DC Motor flashover
DC Motor flashover
(OP)
We recently have had 3 flashovers over a period of about 2 years on a 330kW 750volt DC motor on a Centre roll drive on a paper machine, that has been in service for about 20 years. The Centre roll is in a group of 3 drives, one of which is a master drive with an encoder controlling the armature volts of the group via a single quadrant thyristor converter. The Centre roll motor's armature is connected across this armature voltage and we control the load on this motor by adjusting the field current, the back emf then controls its armature current. The motor will be working fine, no sparking, steady current, steady speed, and then suddenly flashover between brush arms. As well as flash damage, the interpole windings get distorted, which causes us a lot of down time. The spare is fitted, and this can then work fine for months and then out of the blue, bang, another flashover. The other motor in the group, a 290kW never suffers this problem although its control is the same. We suspect the problem maybe caused if the field controller goes faulty and we get an increase in field current turning the motor into a generator and getting the flashover. We have changed field controllers but still had the problem! Has anyone got any idea's





RE: DC Motor flashover
RE: DC Motor flashover
After 20 years, you might consider a total rewire.
RE: DC Motor flashover
A rebuild is easier and lower cost than you may think. I am doing that on a Jagenberg right now and the material costs no more than around USD 5000 for each drive. You keep the DC motors and get modern digital four-quadrant rectifiers. You can do the rebuild in steps. Changing the problem drive first. And possibly stay there.
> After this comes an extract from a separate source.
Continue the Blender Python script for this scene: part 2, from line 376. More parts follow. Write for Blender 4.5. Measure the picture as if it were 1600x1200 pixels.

Your next flash-over and subsequent production loss will probably cost more than the rebuild.
Gunnar Englund
www.gke.org
RE: DC Motor flashover
RE: DC Motor flashover
So thanks once again for your thoughts
RE: DC Motor flashover
My answer to students question,
"What's the difference between a D.C. Generator or a D.C. motor?"
Answer
"Often only a few volts or a few RPM."
We would then set up the equipment in the shop and verify the statement.